Como se sabe, o nome desse pão que se consome o ano inteiro, mas cujas vendas batem recordes em épocas natalinas, vem, segundo consta, do fato de que ainda na Idade Média, mm certo padeiro italiano de nome Antonio, conhecido apenas como Toni, inventou o bendito Panetone. E esse nome decorre do fato de que os italianos, ao descobrirem o novo produto, o chamaram de “Panis de Toni”, ou seja, pão do Toni. Com o passar do tempo, a expressão foi se modificando até se tornar o simples Panetone dos dias de hoje. E a cara de pau de alguns políticos é tão grande, que Arruda deu a singela desculpa ao ser filmado com a mão na massa, digo, do dinheiro ilícito, que aquela fortuna era destinada a comprar panetones e mais panetones, para distribuí-los aos pobres habitantes da periferia das cidades das Minas Gerais, quase tudo, muito provavelmente, na bela Belô.
Que alguém tenha o direito de ser cínico, tudo bem.
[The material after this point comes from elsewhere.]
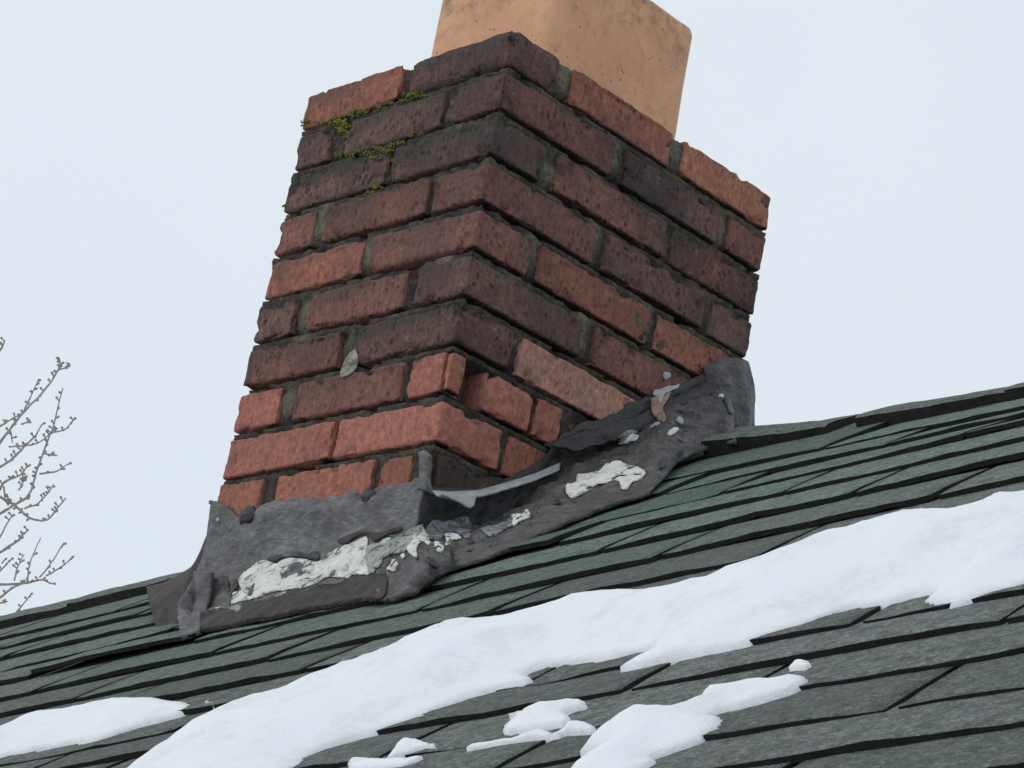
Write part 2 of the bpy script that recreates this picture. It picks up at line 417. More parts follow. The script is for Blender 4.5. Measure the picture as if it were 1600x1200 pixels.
# deck under both slopes
us = [UMIN, -2, -1, 0, .15, .4, .7, 1.0, 1.4, 2.2, UMAX]
dv_, df_ = [], []
prof = []
for u in us:
    prof.append([roofpt(u, VEAVE, -.004), roofpt(u, 0, -.004), roofpt(u, RV, -.004), bslope(u, 2.6, -.004), bslope(u, 2.6, -.03), roofpt(u, RV, -.06), roofpt(u, 0, -.03), roofpt(u, VEAVE, -.03)])
m_ = len(prof[0])
for pr_ in prof: dv_ += pr_
for i in range(len(us) - 1):
    for k in range(m_): df_.append([i * m_ + k, i * m_ + (k + 1) % m_, (i + 1) * m_ + (k + 1) % m_, (i + 1) * m_ + k])
df_.append(list(range(m_))[::-1]); df_.append([(len(us) - 1) * m_ + k for k in range(m_)])
mesh_obj('roof_deck', dv_, df_, M_DECK, roof, smooth=False)
# house walls under the eaves
def wall_box(name, a, b):
    V = []
    a = W(a); b = W(b); lo = np.minimum(a, b); hi = np.maximum(a, b)
    for z in (lo[2], hi[2]):
        for x, y in ((lo[0], lo[1]), (hi[0], lo[1]), (hi[0], hi[1]), (lo[0], hi[1])): V.append((x, y, z))
    F = [[0, 3, 2, 1], [4, 5, 6, 7], [0, 1, 5, 4], [1, 2, 6, 5], [2, 3, 7, 6], [3, 0, 4, 7]]
    return mesh_obj(name, V, F, M_SIDE, roof, smooth=False, world=True)
pE = W(roofpt(0, VEAVE + .3, 0)); pB = W(bslope(0, 2.3, 0))
def wb(x0, x1, y0, y1, z0, z1):
    V = [(x, y, z) for z in (z0, z1) for x, y in ((x0, y0), (x1, y0), (x1, y1), (x0, y1))]
    return mesh_obj('wall', V, [[0, 3, 2, 1], [4, 5, 6, 7], [0, 1, 5, 4], [1, 2, 6, 5], [2, 3, 7, 6], [3, 0, 4, 7]], M_SIDE, roof, smooth=False, world=True)
zt = pE[2] - .25
wb(-3.9, 3.2, pE[1], pE[1] + .15, -.2, zt); wb(-3.9, 3.2, pB[1] - .15, pB[1], -.2, zt)
wb(-3.9, -3.75, pE[1] + .152, pB[1] - .152, -.2, zt); wb(3.05, 3.2, pE[1] + .152, pB[1] - .152, -.2, zt)

# --- shingles
TW, SL, HB, TH = .300, .27, .0150, .0052
def shingle_mesh(k, nx=14, ny=8, width=TW - .0080):
    rnd = random.Random(100 + k)
    ys = [0, .004, .012, .028, .055, .10, .17, SL][:ny]
    sx = rnd.uniform(0, 50); lift = rnd.uniform(-.0008, .0022); bow = rnd.uniform(-.002, .0025); til = rnd.uniform(-.0015, .0015)
    V, F, FM = [], [], []
    for top in (1, 0):
        for j, y in enumerate(ys):
            for i in range(nx + 1):
                x = i / nx * width; t = i / nx
                yy = y
                fade = max(0, 1 - y / .11)
                if j == 0: yy = .0060 * noise.noise(Vector((x * 17 + sx, 1, 0))) + .0025 * noise.noise(Vector((x * 60 + sx, 7, 0))) + .0012 * noise.noise(Vector((x * 190 + sx, 4, 0)))
                h = HB * (1 - y / SL) + fade * (lift + bow * math.sin(t * math.pi) + til * (t - .5) * 2 + .0018 * noise.noise(Vector((x * 22 + sx, y * 9, 2))))
                h -= .0020 * math.exp(-y / .020)            # clawed lower edge
                h += .0006 * noise.noise(Vector((x * 70 + sx, y * 70, 5)))
                th = TH * (1 + .5 * noise.noise(Vector((x * 30 + sx, 3, 8))))
                if top: pass
                else: h -= th if y < .2 else TH * .7
                xx = x + (.0012 * noise.noise(Vector((y * 60, sx, t))) if i in (0, nx) else 0)
                V.append((xx, yy, h))
    n = (nx + 1) * len(ys); m = nx + 1
    for j in range(len(ys) - 1):
        for i in range(nx):
            a = j * m + i
            F.append([a, a + 1, a + m + 1, a + m]); FM.append(0)
            F.append([n + a, n + a + m, n + a + m + 1, n + a + 1]); FM.append(1)
    for i in range(nx):
        F.append([i, n + i, n + i + 1, i + 1]); FM.append(1)
        a = (len(ys) - 1) * m + i; F.append([a, a + 1, n + a + 1, n + a]); FM.append(1)
    for j in range(len(ys) - 1):
        a = j * m; F.append([a, a + m, n + a + m, n + a]); FM.append(1)
        a = j * m + nx; F.append([a, n + a, n + a + m, a + m]); FM.append(1)
    me = bpy.data.meshes.new('shingle'); me.from_pydata(V, [], F); me.materials.append(MS); me.materials.append(M_EDGE)
    me.polygons.foreach_set('material_index', FM)
    sm = [f == 0 for f in FM]; me.polygons.foreach_set('use_smooth', sm); me.update()
    return me
SHM = [shingle_mesh(k) for k in range(16)]
COURSES = [.345, .235, .128, .018, -.085, -.19, -.31, -.42, -.52, -.62, -.69, -.762, -.838, -.918, -.997, -1.075, -1.155, -1.24, -1.33]
far_V, far_F, far_M = [], [], []
n_sh = 0
SW = {}
for k, v0 in enumerate(COURSES + [-1.43 - .1 * i for i in range(7)]):
    off = (.5 * (k % 2) + .12 * noise.noise(Vector((k * 3.1, 0, 0)))) * TW
    for q in range(-14, 13):
        u = q * TW + off + .004 * noise.noise(Vector((q * 1.7, k * 2.3, 4)))
        if u < UMIN or u + TW > UMAX: continue
        uc = u + TW / 2
        if k == 0: continue
        if -.40 < uc < -.02 and .03 < v0 < .5 : continue       # under the chimney
        v = v0 + .011 * noise.noise(Vector((u * 1.6, k * 5.1, 9))) + .0015 * noise.noise(Vector((u * 9, k * 3.3, 2)))
        base = roofpt(u, v, .0022)
        ex = roofpt(u + .01, v, .0022); ey = roofpt(u, v + .1, .0022)
        X = ex - base; X /= np.linalg.norm(X); Y = ey - base; Y /= np.linalg.norm(Y); Z = np.cross(X, Y); Z /= np.linalg.norm(Z); X = np.cross(Y, Z)
        tw = .005 * noise.noise(Vector((q * 2.9, k * 1.9, 7)))
        X2 = X * math.cos(tw) + Y * math.sin(tw); Y2 = Y * math.cos(tw) - X * math.sin(tw)
        # a few tabs have lifted
        lift = 0.0; roll = 0.0
        px, py = proj(base + X * TW / 2 + Y * .02)
        if 1000 < px < 1110 and 725 < py < 775 and k == 1: lift, roll = .03, .02
        if 110 < px < 215 and 1010 < py < 1060 and k == 5: lift = .04
        if 640 < px < 760 and 885 < py < 930: lift = .03
        if lift:
            Y3 = Y2 * math.cos(lift) - Z * math.sin(lift); Z2 = np.cross(X2, Y3); base = base + Z * lift * .17; Y2 = Y3
            X2 = X2 * math.cos(roll) - Z2 * math.sin(roll); Z2 = np.cross(X2, Y2)
        else: Z2 = Z
        me = SHM[(q * 7 + k * 5) % 16]
        inview = any(-220 < a < 1820 and b < 1420 and b > 400 for a, b in (proj(base), proj(base + X2 * TW), proj(base + Y2 * .1)))
        if inview and k < len(COURSES):
            o = bpy.data.objects.new('shingle', me); COL.objects.link(o); o.parent = roof
            mw = Matrix.Identity(4)
            xw, yw, zw = Wd(X2), Wd(Y2), Wd(Z2); ww = W(base) - np.array(roof.location)
            for i in range(3): mw[i][0] = xw[i]; mw[i][1] = yw[i]; mw[i][2] = zw[i]; mw[i][3] = ww[i]
            o.matrix_local = mw
            green = max(0.0, min(1.0, .95 - abs(u - .1) * .55 + min(0, v + .05) * 1.5 + .25 * noise.noise(Vector((u * 3, v * 3, 1)))))
            o.color = (1, 1, 1, green); n_sh += 1
        else:
            nv0 = len(far_V)
            for p in me.vertices: far_V.append(base + X2 * p.co[0] + Y2 * p.co[1] + Z2 * p.co[2])
            for f in me.polygons: far_F.append([nv0 + i for i in f.vertices]); far_M.append(f.material_index)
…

Mas que leve esse cinismo ao extremo, é brincar com a cara do povo, é zombar de todos, como se ele, o povo, não tivesse um neurônio sequer. Se a Justiça existe, de verdade, que ele e seus companheiros de assalto tenham a mais severa punição. Menos que isso, é zombar, também, daqueles que pagam regularmente seus impostos.
Pelo andar da carruagem, tudo indica que ao invés de morrer, a prática do “é dando que se recebe” esteve apenas em curto período de hibernação após o período Collor. Não estava morta. Quando muito, estava em estado cataléptico para, tal qual uma Fênix maléfica, ressurgir das cinzas, aguardando a hora precisa de atacar novamente.
Gordas fatias dos partidos políticos, deixam de lado o pudor que nunca tiveram e negociam no sentido mais sujo que a palavra negociar pode ter, e se lançam, tal qual abutres, sobre cargos e verbas, para o exercício da política menor. Na prática, o que se vê é que empresários dão dinheiro e os políticos, ao receberem o voto, recebem, também as benesses do poder. É a osmose do imoral com o desonesto.
É verdade que é dando que se recebe. Mas é dando trabalho, justiça, exemplos de dignidade e competência profissional e vidas dedicadas ao bem comum. Receber votos é – ou deveria ser - mera consequência.